TASK - Leaving out every picture, copy the lines of the data exactly, from the first through the line containing "COL = S.collection".

Begin INPUT ROWS

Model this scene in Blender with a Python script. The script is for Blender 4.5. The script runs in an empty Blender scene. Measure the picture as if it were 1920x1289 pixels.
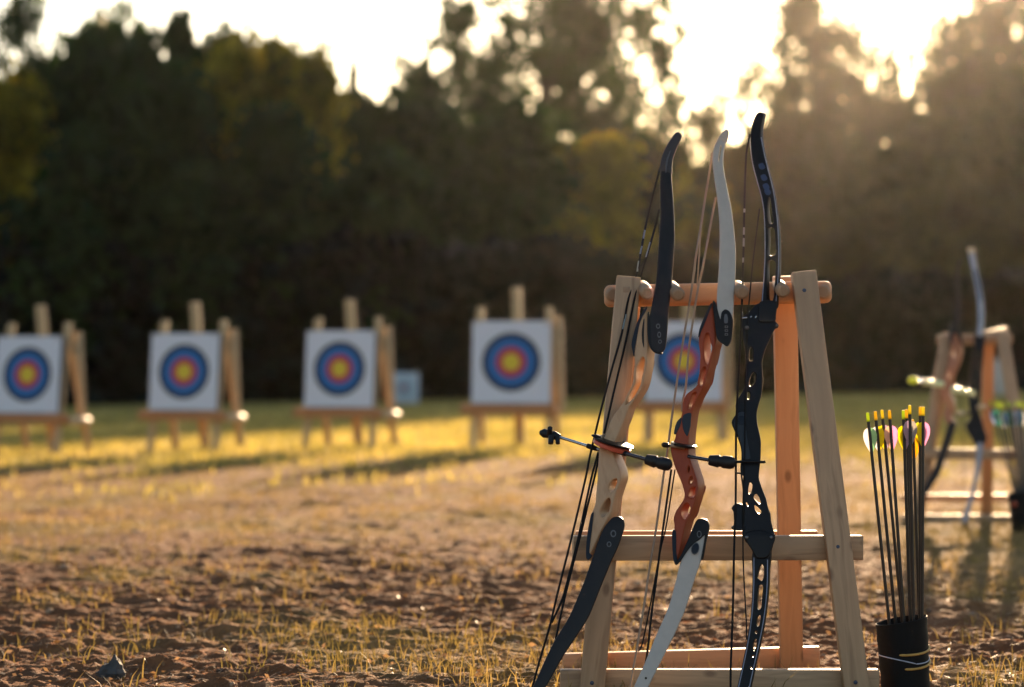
import bpy, bmesh, math, random
import numpy as np
from mathutils import Vector, Matrix
R = math.radians
S = bpy.context.scene
COL = S.collection

# ------------------------------------------------------------------ camera
F = 85.0 / 36.0 * 1920.0          # focal length in photograph pixels
CAMH, HORIZ = 0.835, 700.0
cam_d = bpy.data.cameras.new('camera')
cam = bpy.data.objects.new('camera', cam_d); COL.objects.link(cam)
cam.location = (0, 0, CAMH); cam.rotation_euler = (R(90), 0, 0)
cam_d.lens = 85; cam_d.sensor_width = 36; cam_d.shift_y = (HORIZ - 644.5) / 1920.0
cam_d.clip_start = 0.1; cam_d.clip_end = 2000
cam_d.dof.use_dof = True; cam_d.dof.focus_distance = 6.2; cam_d.dof.aperture_fstop = 2.5
S.camera = cam

# ------------------------------------------------------------------ sky, sun, exposure
SUN_EL, SUN_AZ = R(10.6), R(11.5)
world = bpy.data.worlds.new('World'); S.world = world; world.use_nodes = True
wn = world.node_tree
sky = wn.nodes.new('ShaderNodeTexSky'); sky.sky_type = 'NISHITA'; sky.sun_disc = False
sky.sun_elevation = SUN_EL; sky.sun_rotation = SUN_AZ; sky.dust_density = 1.0; sky.air_density = 1.0
tint = wn.nodes.new('ShaderNodeMix'); tint.data_type = 'RGBA'; tint.blend_type = 'MULTIPLY'; tint.inputs[0].default_value = 1.0
tint.inputs[7].default_value = (0.985, 0.98, 1.0, 1)      # tint multiplied over the whole sky to balance the colour of the shade
wn.links.new(sky.outputs[0], tint.inputs[6]); wn.links.new(tint.outputs[2], wn.nodes['Background'].inputs[0])
wn.nodes['Background'].inputs[1].default_value = 0.07
sun_d = bpy.data.lights.new('sun', 'SUN'); sun_d.energy = 5.0; sun_d.angle = R(0.5); sun_d.color = (1.0, 0.69, 0.41)
sun = bpy.data.objects.new('sun', sun_d); COL.objects.link(sun)
sdir = Vector((math.sin(SUN_AZ) * math.cos(SUN_EL), math.cos(SUN_AZ) * math.cos(SUN_EL), math.sin(SUN_EL)))
sun.rotation_euler = sdir.to_track_quat('Z', 'Y').to_euler(); sun.location = (20, 120, 40)
S.view_settings.view_transform = 'Standard'; S.view_settings.look = 'None'
S.view_settings.exposure = 1.9; S.view_settings.gamma = 1.0
S.cycles.max_bounces = 6; S.cycles.diffuse_bounces = 3; S.cycles.glossy_bounces = 2
S.cycles.transmission_bounces = 4; S.cycles.volume_bounces = 0; S.cycles.transparent_max_bounces = 8
S.cycles.sample_clamp_indirect = 4.0

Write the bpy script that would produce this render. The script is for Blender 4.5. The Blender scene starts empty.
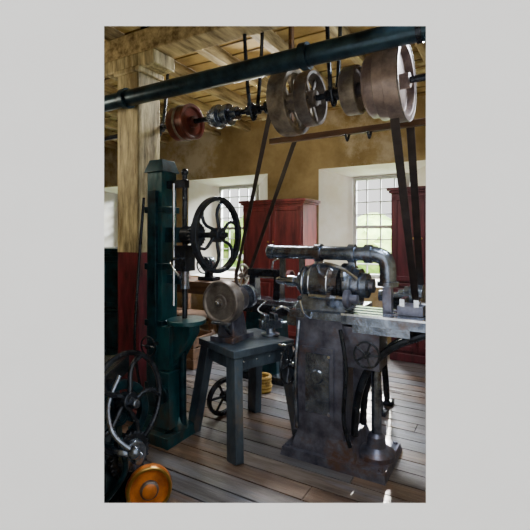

End INPUT ROWS

TASK OUTPUT -
Model this scene in Blender with a Python script. The script is for Blender 4.5. The script runs in an empty Blender scene. Measure the picture as if it were 1920x1289 pixels.
import bpy, bmesh, math, random
import numpy as np
from mathutils import Vector, Matrix
R = math.radians
S = bpy.context.scene
COL = S.collection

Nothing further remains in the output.